Before lunch, Judge Houston spent a few moments with Russell Dinkins, a junior from Philadelphia, who is the President of Reach Out in Support of Ethnicity, and WMA Trustee Jim Brown, also from Philadelphia, who graduated from Monson Academy in 1955.Reminder Publications submitted photo


WILBRAHAM On Sept. 27 Judge Julian Houston, 15-year associate justice of Middlesex Superior Court, spoke to the students and faculty at Wilbraham & Monson Academy.

The reason for his visit was that his young adult novel, "New Boy," was selected as the common summer reading book for all students and faculty. In crafting the novel, Houston drew extensively on his experiences growing up in the segregated South, as one of only three African-American students at The Hotchkiss School in the late 1950s, and as a civil rights activist in Boston and Harlem in the 1960s.

Houston arrived on campus in the late morning and enjoyed lunch and conversation with Bicentennial Scholars and students who are members of Reach Out in Support of Ethnicity, the multicultural group on campus. He asked the same question of every senior he met, "So what are your plans for next year?" The answers varied from "I'm considering my options," to "I plan to attend the University of Chicago."

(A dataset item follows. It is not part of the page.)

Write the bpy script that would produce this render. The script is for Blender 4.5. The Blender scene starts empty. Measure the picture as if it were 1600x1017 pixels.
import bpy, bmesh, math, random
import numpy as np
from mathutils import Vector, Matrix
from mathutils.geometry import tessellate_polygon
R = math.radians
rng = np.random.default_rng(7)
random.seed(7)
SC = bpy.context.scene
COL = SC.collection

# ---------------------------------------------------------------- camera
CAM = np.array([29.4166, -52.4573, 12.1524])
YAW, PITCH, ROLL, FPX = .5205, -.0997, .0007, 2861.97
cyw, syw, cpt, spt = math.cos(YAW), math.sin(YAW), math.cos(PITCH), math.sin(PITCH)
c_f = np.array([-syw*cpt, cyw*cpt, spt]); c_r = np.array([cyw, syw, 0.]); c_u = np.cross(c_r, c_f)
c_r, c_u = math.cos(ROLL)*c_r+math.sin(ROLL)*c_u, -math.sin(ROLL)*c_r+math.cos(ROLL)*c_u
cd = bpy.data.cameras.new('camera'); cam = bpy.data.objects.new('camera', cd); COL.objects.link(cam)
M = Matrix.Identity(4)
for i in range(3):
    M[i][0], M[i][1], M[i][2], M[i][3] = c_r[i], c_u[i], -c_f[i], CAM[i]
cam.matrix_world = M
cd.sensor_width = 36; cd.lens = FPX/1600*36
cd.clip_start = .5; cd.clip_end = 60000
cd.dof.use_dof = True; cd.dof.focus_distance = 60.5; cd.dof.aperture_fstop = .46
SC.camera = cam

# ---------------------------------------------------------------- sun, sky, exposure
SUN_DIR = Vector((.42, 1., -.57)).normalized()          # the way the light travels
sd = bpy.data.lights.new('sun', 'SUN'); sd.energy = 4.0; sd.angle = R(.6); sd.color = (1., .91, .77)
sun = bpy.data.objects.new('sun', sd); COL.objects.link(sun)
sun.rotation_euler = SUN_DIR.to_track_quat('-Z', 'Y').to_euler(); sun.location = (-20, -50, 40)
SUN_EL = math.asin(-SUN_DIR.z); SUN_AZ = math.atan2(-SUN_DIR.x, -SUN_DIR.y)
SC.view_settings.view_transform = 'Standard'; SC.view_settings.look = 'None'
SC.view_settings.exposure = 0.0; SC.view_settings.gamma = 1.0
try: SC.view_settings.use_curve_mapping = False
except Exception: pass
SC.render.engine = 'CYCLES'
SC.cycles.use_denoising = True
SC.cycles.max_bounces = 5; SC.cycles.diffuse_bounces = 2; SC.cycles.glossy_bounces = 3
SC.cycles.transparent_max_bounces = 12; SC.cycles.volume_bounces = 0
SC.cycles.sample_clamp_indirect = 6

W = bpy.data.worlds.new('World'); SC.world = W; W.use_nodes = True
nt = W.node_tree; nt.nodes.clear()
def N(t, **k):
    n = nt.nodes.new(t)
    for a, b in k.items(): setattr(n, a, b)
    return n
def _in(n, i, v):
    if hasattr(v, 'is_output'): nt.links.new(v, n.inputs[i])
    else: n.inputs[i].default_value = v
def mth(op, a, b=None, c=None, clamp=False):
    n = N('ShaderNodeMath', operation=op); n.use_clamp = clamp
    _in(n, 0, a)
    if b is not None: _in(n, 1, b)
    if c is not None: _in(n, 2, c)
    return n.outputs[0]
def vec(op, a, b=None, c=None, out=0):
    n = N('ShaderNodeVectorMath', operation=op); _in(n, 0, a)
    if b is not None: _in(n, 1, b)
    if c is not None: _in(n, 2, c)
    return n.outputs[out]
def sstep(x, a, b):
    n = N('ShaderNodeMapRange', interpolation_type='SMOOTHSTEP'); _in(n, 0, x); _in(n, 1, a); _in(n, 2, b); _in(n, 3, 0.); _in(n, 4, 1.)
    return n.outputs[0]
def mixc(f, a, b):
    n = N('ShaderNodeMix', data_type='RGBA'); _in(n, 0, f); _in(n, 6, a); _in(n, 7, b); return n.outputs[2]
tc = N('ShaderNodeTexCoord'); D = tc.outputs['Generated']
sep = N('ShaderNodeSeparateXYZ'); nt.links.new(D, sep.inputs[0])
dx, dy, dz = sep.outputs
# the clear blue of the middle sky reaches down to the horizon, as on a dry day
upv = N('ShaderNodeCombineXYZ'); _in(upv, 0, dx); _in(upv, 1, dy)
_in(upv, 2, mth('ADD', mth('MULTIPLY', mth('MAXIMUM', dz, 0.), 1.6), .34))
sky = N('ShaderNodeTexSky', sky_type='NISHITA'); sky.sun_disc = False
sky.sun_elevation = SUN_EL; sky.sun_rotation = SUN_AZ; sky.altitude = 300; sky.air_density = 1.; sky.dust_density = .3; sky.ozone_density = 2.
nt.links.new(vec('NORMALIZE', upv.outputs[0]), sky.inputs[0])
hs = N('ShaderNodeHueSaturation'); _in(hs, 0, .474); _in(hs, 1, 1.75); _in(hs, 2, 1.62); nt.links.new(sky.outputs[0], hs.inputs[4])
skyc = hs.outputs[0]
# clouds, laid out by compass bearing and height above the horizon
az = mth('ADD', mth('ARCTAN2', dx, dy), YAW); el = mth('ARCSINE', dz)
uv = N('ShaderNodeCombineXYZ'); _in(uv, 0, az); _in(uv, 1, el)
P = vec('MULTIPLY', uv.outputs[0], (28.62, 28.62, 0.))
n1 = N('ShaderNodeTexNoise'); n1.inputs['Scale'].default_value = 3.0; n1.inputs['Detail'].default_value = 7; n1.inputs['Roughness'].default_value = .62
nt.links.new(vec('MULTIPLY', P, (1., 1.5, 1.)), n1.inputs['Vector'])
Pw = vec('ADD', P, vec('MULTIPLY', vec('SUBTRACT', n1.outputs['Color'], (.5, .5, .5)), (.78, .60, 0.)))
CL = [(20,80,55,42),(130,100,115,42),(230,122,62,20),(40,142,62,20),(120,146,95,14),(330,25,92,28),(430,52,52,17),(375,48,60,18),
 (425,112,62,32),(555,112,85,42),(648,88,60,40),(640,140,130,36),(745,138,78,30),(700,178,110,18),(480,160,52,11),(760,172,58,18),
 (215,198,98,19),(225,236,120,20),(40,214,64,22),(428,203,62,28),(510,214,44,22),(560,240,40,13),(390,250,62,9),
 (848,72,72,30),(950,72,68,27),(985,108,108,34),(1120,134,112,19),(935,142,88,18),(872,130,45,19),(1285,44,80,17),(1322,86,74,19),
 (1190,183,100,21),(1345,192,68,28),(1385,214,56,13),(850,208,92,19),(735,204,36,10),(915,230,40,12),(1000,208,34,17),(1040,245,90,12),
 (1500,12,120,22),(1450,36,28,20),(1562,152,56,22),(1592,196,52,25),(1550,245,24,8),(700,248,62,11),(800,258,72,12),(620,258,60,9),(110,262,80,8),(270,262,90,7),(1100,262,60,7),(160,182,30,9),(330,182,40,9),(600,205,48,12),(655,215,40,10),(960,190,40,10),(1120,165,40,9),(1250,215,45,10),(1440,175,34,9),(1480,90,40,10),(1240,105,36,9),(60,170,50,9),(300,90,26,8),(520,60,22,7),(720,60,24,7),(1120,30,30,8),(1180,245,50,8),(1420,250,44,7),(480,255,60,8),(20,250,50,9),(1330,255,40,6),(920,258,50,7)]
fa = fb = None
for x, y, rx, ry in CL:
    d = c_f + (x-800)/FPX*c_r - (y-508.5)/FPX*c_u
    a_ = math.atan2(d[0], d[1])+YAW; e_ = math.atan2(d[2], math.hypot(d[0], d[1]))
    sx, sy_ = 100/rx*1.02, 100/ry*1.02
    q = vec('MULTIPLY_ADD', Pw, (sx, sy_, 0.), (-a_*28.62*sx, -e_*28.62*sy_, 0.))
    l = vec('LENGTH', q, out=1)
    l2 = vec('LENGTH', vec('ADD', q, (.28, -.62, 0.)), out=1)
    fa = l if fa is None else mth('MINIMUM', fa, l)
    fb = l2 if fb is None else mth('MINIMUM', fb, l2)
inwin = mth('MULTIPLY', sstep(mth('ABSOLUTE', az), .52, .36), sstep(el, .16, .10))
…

"New Boy" brings alive the facts of life for African Americans in the South at that time, when separate was by no means equal and traveling from one area to the country to another involved mental and emotional adjustments that were often wrenching. Judge Houston wrote the book because he wanted young people to understand what it was really like to grow up in those times. When a student asked what he hoped readers would take away from the book, he noted that novelists don't usually answer that question; they write the book, and readers take what they will. But he added that he did hope they would get a feeling for the times by reading it.